I am happy. So incredibly content. Massively elated. Absurdly giddy. Beyond jubilant. It's funny because you don't truly know the meaning of 'happy' until you are way passed whatever you thought it was. And that, my friends, is where I find myself today.
Married life is, to say the least, amazing. I still get kicks out of referring to Rob as 'my husband' and my stomach always flutters a little when he answers his phone, "Hello, wife." Being married, for us anyhow, is so much more than saying goodnight and falling asleep in the same bed, and coming home to each other, in our house, night after night after night. It is even more than knowing that someone can see the depth of who I am and love me even more for it. It is the feeling that penetrates my very being of knowing that he is my forever. Knowing that regardless of where life takes us, of the many successes and failures we are destined to see, the ups and downs, the experiences, the challenges and every single change this life throws at us, that Rob will be my constant, always there, never-ending adventure partner.
I can handle moving away from my friends and family, because I know he will be there. I can handle financial problems, because he will be there. I can handle the emotions of a pregnancy, the frustration of a rebelling teenager, the loss of a pet, the rage of let-downs, because my lover will consistently and constantly be there. For me, for us, for life.
The problems Rob and I faced before the wedding are still here. Our conflicts and our issues haven't changed. We are still so far from perfect, yet one hundred percent in the midst of bliss. Marriage wasn't our solution; it was our promise. Our never-ending vow that we are going to be together forever; that regardless of our differences and the struggles we face through life, that we will always be there for one another.
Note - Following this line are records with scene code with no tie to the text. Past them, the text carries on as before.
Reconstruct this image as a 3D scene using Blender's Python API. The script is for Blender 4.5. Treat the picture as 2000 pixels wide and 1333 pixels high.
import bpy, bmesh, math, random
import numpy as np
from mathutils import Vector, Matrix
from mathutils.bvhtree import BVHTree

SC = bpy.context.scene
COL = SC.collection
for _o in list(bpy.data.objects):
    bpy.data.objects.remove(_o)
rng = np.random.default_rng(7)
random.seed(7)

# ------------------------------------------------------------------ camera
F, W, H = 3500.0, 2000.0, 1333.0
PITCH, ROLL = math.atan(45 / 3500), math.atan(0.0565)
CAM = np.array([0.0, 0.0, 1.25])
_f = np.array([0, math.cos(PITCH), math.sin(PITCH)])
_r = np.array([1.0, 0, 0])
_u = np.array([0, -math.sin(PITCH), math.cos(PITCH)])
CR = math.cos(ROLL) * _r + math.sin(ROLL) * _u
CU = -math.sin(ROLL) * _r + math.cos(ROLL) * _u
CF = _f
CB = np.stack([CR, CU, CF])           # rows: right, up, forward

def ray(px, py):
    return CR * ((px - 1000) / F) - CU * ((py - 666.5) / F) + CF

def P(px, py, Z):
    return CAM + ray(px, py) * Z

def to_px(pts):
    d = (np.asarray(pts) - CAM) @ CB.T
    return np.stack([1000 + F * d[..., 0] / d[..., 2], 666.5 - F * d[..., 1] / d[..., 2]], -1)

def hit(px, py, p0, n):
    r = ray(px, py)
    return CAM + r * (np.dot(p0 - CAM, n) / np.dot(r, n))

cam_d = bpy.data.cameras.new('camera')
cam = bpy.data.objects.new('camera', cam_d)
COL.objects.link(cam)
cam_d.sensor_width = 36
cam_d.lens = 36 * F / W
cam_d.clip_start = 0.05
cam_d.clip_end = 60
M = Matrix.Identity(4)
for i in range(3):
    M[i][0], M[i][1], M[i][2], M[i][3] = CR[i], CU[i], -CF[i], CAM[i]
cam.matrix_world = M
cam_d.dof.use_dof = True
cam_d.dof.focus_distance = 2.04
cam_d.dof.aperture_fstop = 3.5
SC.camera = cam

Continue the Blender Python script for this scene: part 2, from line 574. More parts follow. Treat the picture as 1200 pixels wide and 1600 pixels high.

Our marriage is more than just words we spoke, or the papers we signed; it is now a feeling embedded deep within us. People ask if it really feels different to be married, especially after dating for five years. And I tell them; heck yes it does. I don't think I can really describe it, but it is a whole different ball game.
Here goes our forever...
1 comment:
Kristin, you are a beautiful writer! I love this statement-
"Marriage wasn't our solution; it was our promise." I'm going to steal it :). Glad to hear you are enjoying your new life together. Blessings! And congrats on your goddaughter. She really is beautiful (and I know firsthand that you know some beautiful babies, wink, wink).